Professor de Oxford discute o refúgio prolongado, no encerramento do ciclo de palestras Sérgio Vieira de Mello em Brasília
“Para Sérgio Vieira de Mello, restaurar a dignidade dos refugiados, de suas comunidades e de suas nações era o maior trabalho humanitário da ONU”. Em uma de suas últimas frases durante palestra nesta quinta-feira no Brasil, o americano Gil Loescher apontou o caminho e o tamanho do desafio para lidar com uma das maiores crises humanitárias mundiais: a dos deslocamentos prolongados.
Professor do Centro de Estudos de Refugiados da Universidade de Oxford, Loescher é um dos maiores especialistas do mundo em direito internacional humanitário e proteção de refugiados. Veio ao Brasil esta semana encerrar um ciclo de seminários em homenagem ao brasileiro Sergio Vieira de Mello, alto-comissário da ONU que morreu em um atentado à bomba no Iraque há cinco anos. Loescher também estava no escritório que foi alvo do ataque e sobreviveu, mas outros 21 funcionários da organização morreram.
Loescher teve as pernas paralisadas pelo incidente, mas manteve a voz ativa. Em Brasília, debateu o refúgio prolongado, tema de seu livro mais recente e fruto de anos de pesquisa na área e visitas a campos de refugiados no mundo todo.
“Cerca de dois terços dos refugiados do mundo vivem em situação de refúgio prolongado, que a ONU define como populações acima de 25 mil pessoas vivendo em exílio por mais de cinco anos”, explicou Loescher.
Segundo o acadêmico, apenas recentemente a questão começou a ganhar espaço na agenda pública. “Só agora a comunidade internacional começa a ver que lidar com a situação do refúgio prolongado é crucial para conter a insegurança e promover a paz duradoura em Estados frágeis, vitimados por constantes conflitos internos”, afirmou.

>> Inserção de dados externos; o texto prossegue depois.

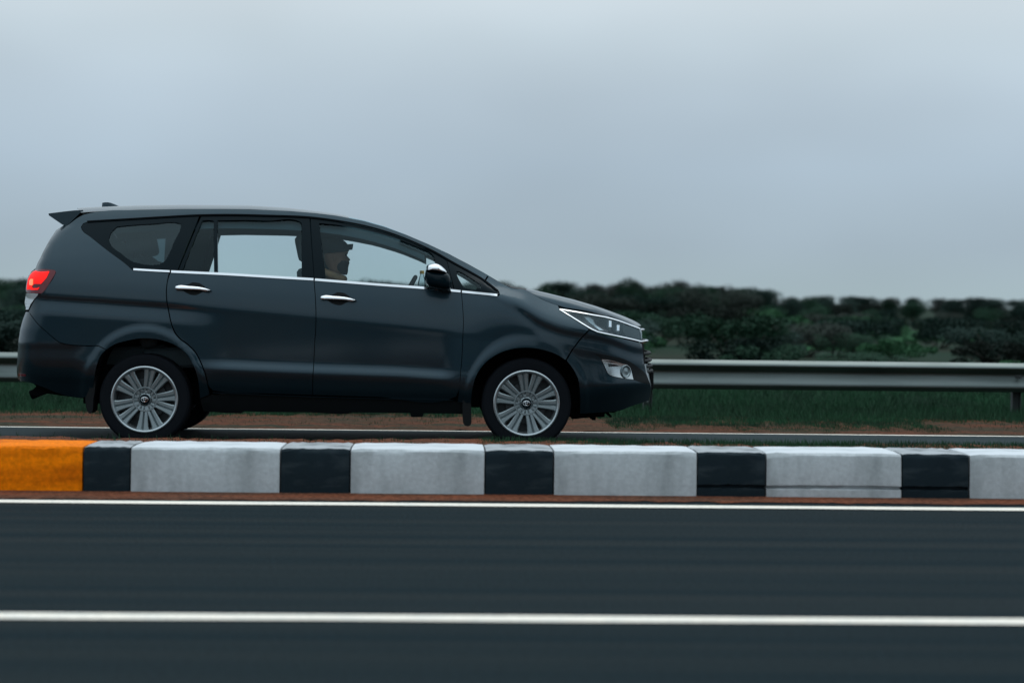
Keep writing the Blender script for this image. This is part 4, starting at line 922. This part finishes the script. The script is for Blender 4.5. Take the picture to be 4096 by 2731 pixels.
# cap
cp = [(412, 500, 640), (440, 460, 850), (480, 440, 1005), (530, 425, 1080), (580, 415, 1130), (640, 408, 1180), (700, 404, 1195), (760, 402, 1195), (800, 402, 1190)]
vs = []; fs = []
for i, (y, xb_, xf_) in enumerate(cp):
    hw = (.30, .46, .60, .70, .76, .80, .82, .83, .83)[i] * .102; xa, z_ = L10(xb_, y); xf2, _ = L10(xf_, y); cxh = (xa + xf2) / 2
    for k in range(28):
        t = 2 * math.pi * k / 28; drop = 0 if i < 8 else -.022 * (1 - math.cos(t)) * .5 - .004
        vs.append((cxh + (xf2 - xa) / 2 * math.cos(t), HY + hw * math.sin(t), z_ + drop))
for i in range(len(cp) - 1):
    for k in range(28): fs.append((i * 28 + k, i * 28 + (k + 1) % 28, (i + 1) * 28 + (k + 1) % 28, (i + 1) * 28 + k))
fs.append(tuple(range(28)))
b0 = len(vs)                                              # peak
for i in range(7):
    u = i / 6
    for k in range(11):
        v_ = -1 + 2 * k / 10; xa, z_ = L10(1100 + 255 * u * (1 - .16 * v_ * v_), 640 - 20 * u + 150 * v_ * v_); vs.append((xa, HY + v_ * .078 * (1 - .12 * u), z_))
for i in range(6):
    for k in range(10): q = b0 + i * 11 + k; fs.append((q, q + 1, q + 12, q + 11))
cap_ = mesh('cap', vs, fs, CAPM, person, True, None); s3 = cap_.modifiers.new('t', 'SOLIDIFY'); s3.thickness = .007
# beard
vs = []; fs = []; bp_ = [(1120, 1010, 1130, .74), (1165, 960, 1234, .74), (1230, 900, 1228, .73), (1290, 870, 1206, .70), (1350, 870, 1196, .66), (1420, 890, 1194, .58), (1490, 960, 1186, .48), (1565, 1040, 1160, .32)]
for y, xb_, xf_, hw in bp_:
    xa, z_ = L10(xb_, y); xf2, _ = L10(xf_, y)
    for k in range(15):
        t = -math.pi / 2 + math.pi * k / 14; j = rng.normal(0, .0012); vs.append((xa + (xf2 - xa) * math.cos(t) ** .8 + j, HY + (hw * .102 + .004) * math.sin(t) + j, z_))
for i in range(len(bp_) - 1):
    for k in range(14): q = i * 15 + k; fs.append((q, q + 1, q + 16, q + 15))
recalc(mesh('beard', vs, fs, BEARD, person, True, None))
for sgn in (-1, 1):
    mb = MB(); xa, z_ = L10(1120, 945); mb.lathe([(.0001, .009), (.006, .0065), (.009, 0), (.006, -.0065), (.0001, -.009)], 10, 'Z', (xa, HY + sgn * .036, z_)); mb.build('eye', BLACKG, person)
# jacket collar / hood
mb = MB(); xa, z_ = L10(700, 1500)
mb.tube([(xa + .085 * math.cos(q) , HY + .088 * math.sin(q), z_ - .015 - .03 * math.cos(q)) for q in [2 * math.pi * i / 24 for i in range(25)]], .028, 8, False)
mb.build('collar', JACK, person, True, None)

# ================================================================== BOTTLE on the dashboard
xb_, zb_ = loc(1620 + 315 / 4.694, 980 + 760 / 4.694, -.30)
zt_ = loc(1620 + 315 / 4.694, 980 + 480 / 4.694, -.30)[1]; hB = zt_ - zb_ + .10
bt = empty('bottle', (XC + xb_, YC - .30, zt_ - hB)); tag(bt, 'clear plastic water bottle with a yellow cap on the dashboard', 'bottle')
mb = MB(); k = hB
mb.lathe([(.001, 0), (.026, 0), (.030, .006), (.030, .45 * k), (.028, .46 * k), (.030, .48 * k), (.029, .58 * k), (.022, .72 * k), (.013, .86 * k), (.0115, .90 * k)], 28, 'Z'); bo = recalc(mb.build('body', glass('bottle_plastic', (.80, .86, .87)), bt))
mb = MB(); mb.lathe([(.0145, .88 * k), (.0165, .885 * k), (.0165, .99 * k), (.014, 1.0 * k), (.001, 1.0 * k)], 24, 'Z'); recalc(mb.build('cap', mat('yellow_cap', (.75, .42, .02), .5), bt))
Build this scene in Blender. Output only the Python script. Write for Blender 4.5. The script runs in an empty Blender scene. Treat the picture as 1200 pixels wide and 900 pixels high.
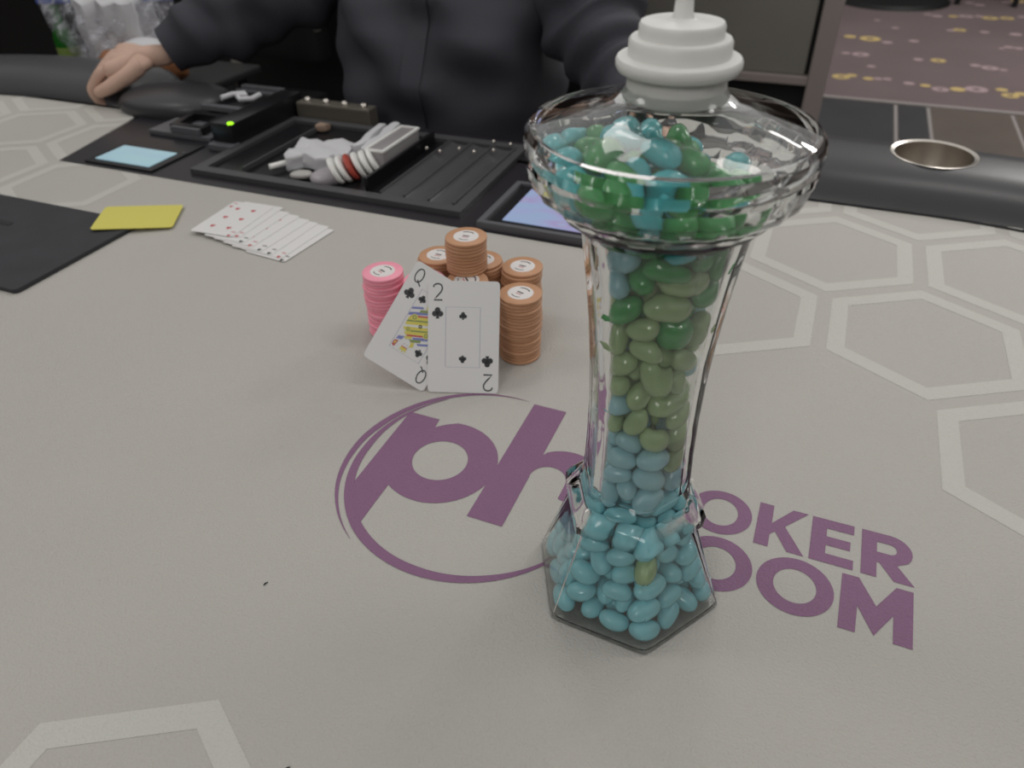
import bpy, bmesh, math, random
from mathutils import Vector, Matrix
import numpy as np
random.seed(7)
C = bpy.context.scene.collection
PI = math.pi

# ------------------------------------------------------------------ camera
cam_d = bpy.data.cameras.new('camera'); cam = bpy.data.objects.new('camera', cam_d); C.objects.link(cam)
R_ = Vector((0.92420601, 0.3813818, -0.01977836)); U_ = Vector((-0.21885582, 0.57137479, 0.79096964)); F_ = Vector((-0.31296228, 0.72669028, -0.61153564))
m = Matrix((R_, U_, -F_)).transposed().to_4x4(); m.translation = Vector((0, 0, .40)); cam.matrix_world = m
cam_d.sensor_fit = 'HORIZONTAL'; cam_d.sensor_width = 36; cam_d.lens = 852/1200*36
cam_d.clip_start = .01; cam_d.clip_end = 60
cam_d.dof.use_dof = True; cam_d.dof.focus_distance = .46; cam_d.dof.aperture_fstop = 9.5
sc = bpy.context.scene; sc.camera = cam; sc.cycles.max_bounces = 24; sc.cycles.transmission_bounces = 20; sc.cycles.transparent_max_bounces = 16
# ------------------------------------------------------------------ world, lights, exposure
w = bpy.data.worlds.new('room_light'); sc.world = w; w.use_nodes = True
bg = w.node_tree.nodes['Background']; bg.inputs[0].default_value = (1.0, .985, .96, 1); bg.inputs[1].default_value = .50
vs = sc.view_settings; vs.view_transform = 'Standard'; vs.look = 'None'; vs.gamma = 1; vs.exposure = 0.0; vs.use_curve_mapping = False
def lamp(name, loc, size, power, col=(1, .975, .945), target=(0, .5, 0)):
    d = bpy.data.lights.new(name, 'AREA'); d.shape = 'DISK'; d.size = size; d.energy = power; d.color = col
    o = bpy.data.objects.new(name, d); C.objects.link(o); o.location = loc
    o.rotation_euler = (Vector(target)-Vector(loc)).to_track_quat('-Z', 'Y').to_euler(); return o
lamp('ceiling_lamp', (-1.75, .25, 2.1), .6, 5.5)
lamp('ceiling_lamp', (-.75, 2.1, 2.2), .7, 5)
lamp('ceiling_lamp', (-.2, -2.3, 1.75), 1.0, 15, target=(-.2, .5, 0))
lamp('ceiling_lamp', (1.4, 1.4, 2.2), .6, 3, target=(.3, .9, 0))
lamp('ceiling_lamp', (1.5, 5.0, 2.3), .9, 44, target=(.8, 5, -.76))
lamp('ceiling_lamp', (.6, 1.3, 2.0), .7, 9, target=(-.2, 3.2, -.1))

# ------------------------------------------------------------------ materials
def lin(c): return tuple((v/255/12.92 if v/255 <= .04045 else ((v/255+.055)/1.055)**2.4) for v in c)
def mat(name, rgb, rough=.5, metal=0., bump=0., bscale=100., bdist=.0005, var=0., vscale=20., coat=0., spec=.5, emit=0., trans=0., ior=1.45, alpha=1., sss=0.):
    m = bpy.data.materials.new(name); m.use_nodes = True; nt = m.node_tree; b = nt.nodes['Principled BSDF']
    col = (*lin(rgb), 1); b.inputs['Base Color'].default_value = col
    b.inputs['Roughness'].default_value = rough; b.inputs['Metallic'].default_value = metal
    b.inputs['Coat Weight'].default_value = coat; b.inputs['Specular IOR Level'].default_value = spec
    b.inputs['Transmission Weight'].default_value = trans; b.inputs['IOR'].default_value = ior; b.inputs['Alpha'].default_value = alpha
    if sss: b.inputs['Subsurface Weight'].default_value = sss; b.inputs['Subsurface Radius'].default_value = (.004, .004, .004); b.inputs['Subsurface Scale'].default_value = 1
    if emit: b.inputs['Emission Color'].default_value = col; b.inputs['Emission Strength'].default_value = emit
    tc = nt.nodes.new('ShaderNodeTexCoord')
    if bump:
        n = nt.nodes.new('ShaderNodeTexNoise'); n.inputs['Scale'].default_value = bscale; n.inputs['Detail'].default_value = 3
        k = nt.nodes.new('ShaderNodeBump'); k.inputs['Strength'].default_value = bump; k.inputs['Distance'].default_value = bdist
        nt.links.new(tc.outputs['Object'], n.inputs['Vector']); nt.links.new(n.outputs['Fac'], k.inputs['Height']); nt.links.new(k.outputs['Normal'], b.inputs['Normal'])
    if var:
        n = nt.nodes.new('ShaderNodeTexNoise'); n.inputs['Scale'].default_value = vscale; n.inputs['Detail'].default_value = 4
        x = nt.nodes.new('ShaderNodeMix'); x.data_type = 'RGBA'
        x.inputs['A'].default_value = tuple(max(0, v*(1-var)) for v in col[:3])+(1,); x.inputs['B'].default_value = tuple(min(1, v*(1+var)) for v in col[:3])+(1,)
        nt.links.new(tc.outputs['Object'], n.inputs['Vector']); nt.links.new(n.outputs['Fac'], x.inputs['Factor']); nt.links.new(x.outputs['Result'], b.inputs['Base Color'])
    return m
FB = dict(bump=.9, bscale=560, bdist=.0010)
FELT = mat('felt_vinyl', (184, 181, 175), .55, var=.035, vscale=9, **FB)
HEXM = mat('hexagon_ink', (197, 196, 189), .5, **FB)
PURP = mat('purple_ink', (134, 96, 128), .5, var=.04, vscale=60, **FB)
RAIL = mat('black_vinyl', (62, 62, 64), .36, bump=.25, bscale=500, bdist=.0004, var=.1, vscale=12)
PANEL = mat('black_panel', (38, 36, 40), .35, var=.1)
PANELD = mat('black_plastic', (24, 24, 27), .3)
TRAYM = mat('charcoal_tray', (74, 74, 76), .4, var=.1, vscale=40)
GREYP = mat('grey_plastic', (92, 92, 96), .4)
METAL = mat('brushed_steel', (214, 208, 200), .3, metal=1, var=.1, vscale=80)
DULLM = mat('dull_metal', (120, 115, 106), .45, metal=.6)
CARDW = mat('card_white', (222, 221, 220), .42)
CARDE = mat('card_edge', (190, 188, 184), .6)
YEL = mat('yellow_plastic', (214, 205, 98), .4)
SLATE = mat('slate_black', (50, 51, 55), .6, var=.35, vscale=22, bump=.2, bscale=200)
INK = mat('black_ink', (34, 34, 38), .45)
BLUEI = mat('blue_ink', (120, 128, 188), .45); REDI = mat('red_ink', (190, 70, 78), .45)
YELI = mat('yellow_ink', (214, 202, 90), .45); GRNI = mat('green_ink', (132, 148, 84), .45); FRAMEI = mat('frame_ink', (150, 150, 176), .45)
CHB = mat('chip_brown', (196, 148, 113), .45, var=.06, vscale=60, bump=.2, bscale=700); CHBD = mat('chip_brown_rim', (150, 100, 70), .5)
CHP = mat('chip_pink', (250, 162, 182), .45, var=.04, vscale=60); CHPL = mat('chip_pink_pale', (240, 165, 180), .45)
CHLAB = mat('chip_label', (224, 220, 218), .4)
WHITEP = mat('white_plastic', (238, 238, 234), .4, sss=.2)
SHIRT = mat('black_shirt', (60, 60, 68), .72, bump=.4, bscale=260, bdist=.0006, var=.12, vscale=18)
SKIN = mat('skin', (206, 172, 154), .5, sss=.12, var=.06, vscale=40); NAIL = mat('nail', (214, 178, 160), .3)
HAIR = mat('hair', (28, 24, 22), .5); TROUS = mat('trousers', (22, 22, 25), .8); LIPM = mat('lips', (160, 96, 88), .5); EYEM = mat('eye_white', (220, 218, 212), .2)
PAPER = mat('white_paper', (205, 205, 208), .6, bump=.4, bscale=90, bdist=.002)
LEDG = mat('led_green', (170, 255, 30), .3, emit=1.0)
GRNG = mat('green_glass', (40, 120, 40), .1, trans=.4); BROWNF = mat('snack_brown', (150, 100, 66), .6, var=.3, vscale=60)
DARKC = mat('dark_cabinet', (20, 20, 21), .6); GREYC = mat('grey_cabinet', (122, 119, 112), .55, var=.12, vscale=6); TRIMM = mat('pale_trim', (146, 136, 132), .5)
WALLM = mat('dark_wall', (60, 48, 42), .8); CEILM = mat('x', (90, 85, 80), .9)
TILE = mat('floor_tile_dark', (72, 72, 74), .3, var=.2, vscale=6); TILEB = mat('floor_tile_brown', (104, 94, 88), .35, var=.2, vscale=6); GROUT = mat('pale_grout', (150, 143, 140), .7)
CARPET = mat('carpet', (112, 98, 99), .95, var=.22, vscale=1.6, bump=.5, bscale=300, bdist=.004)
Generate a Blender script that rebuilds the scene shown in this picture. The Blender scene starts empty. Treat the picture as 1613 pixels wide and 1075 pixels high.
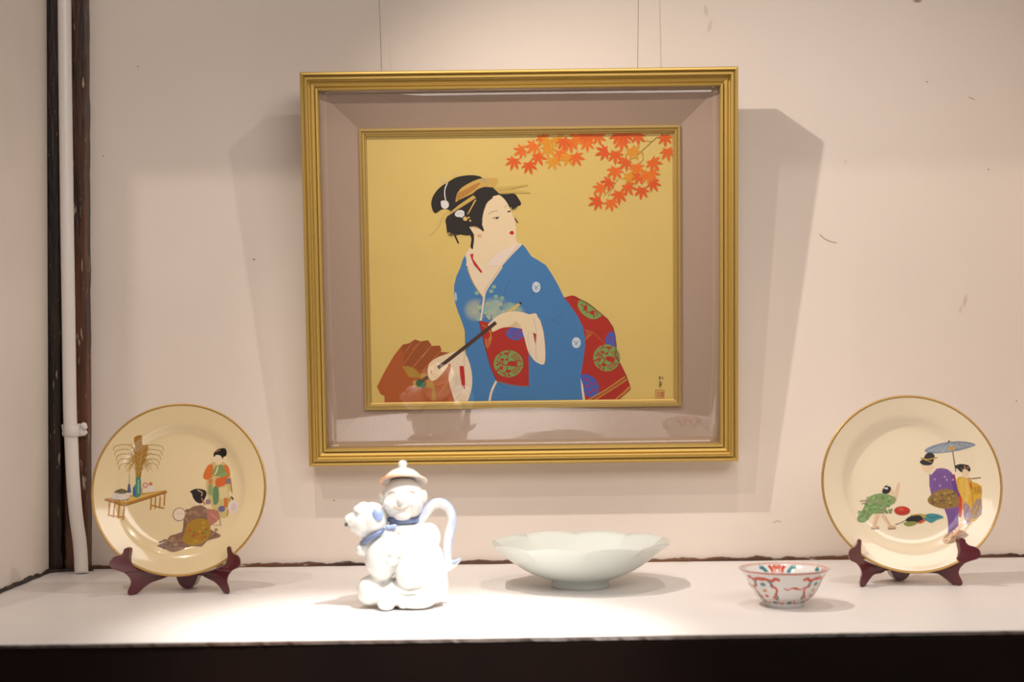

Loescher conheceu de perto pela primeira vez a realidade das situações de refúgio prolongado quando visitou o campo de Dadaab no Quênia em 2001, onde somalis vivem há anos fugindo da violência, da fome e da seca no país vizinho. “A maior parte daquelas pessoas vivem em situação precária, em um limbo permanente, são gerações de famílias sendo criadas em campos de refugiados”, conta.
Montados em 1991, com capacidade para abrigar 90.000 pessoas, os três campos de refugiados do Acnur (Agência das Nações Unidas para Refugiados) em Dadaab comportam hoje cerca de 250.000 somalis. E os números não param de aumentar: em 2008, 65.000 somalis buscaram refúgio no Quênia, contra 19.000 em 2007.
Loescher denunciou também a falta de perspectivas dos refugiados em uma situação como esta e o direito de liberdade de movimento e de trabalharem que lhes é negado pelas próprias circunstâncias da vida no campo de refugiados por anos. Os impactos psicológicos dessa situação permanente se refletem no aumento de casos de violência e suicídios entre refugiados.
“Os refugiados são vistos como um peso, em vez de terem seu potencial aproveitado”, disse. Ele destacou que o envolvimento e o treinamento dos refugiados com trabalhos de infraestrutura e comércio nos campos podem contribuir para fortalecer a economia local e ajudar a mudar a cena política dos países de onde vieram.
Por coincidência, Loescher havia ido ao escritório da ONU em Bagdá conversar com Vieira de Mello, em agosto de 2003, justamente sobre a situação dos refugiados iraquianos que tinham fugido para a Síria e a Jordânia, após a invasão dos Estados Unidos. “Eu tinha feito várias visitas à região e os iraquianos sempre me perguntavam se um dia poderiam voltar em segurança para seu país”, conta o professor americano sobre o conflito que gerou mais uma situação de deslocamento prolongado.
“Muito ainda pode ser feito e precisa ser feito para mudar tudo isso. Sergio passou a maior parte de sua carreira ajudando os refugiados, foi uma pessoa singular. E foi a coragem e a esperança de tantos refugiados que conheci que me deram coragem e esperança para me recuperar após o atentado. Se acreditarmos nos refugiados e nos ideais de Sergio Vieira de Mello não podemos permitir que as situações de deslocamento prolongado continuem”, finalizou Loescher, sob aplausos.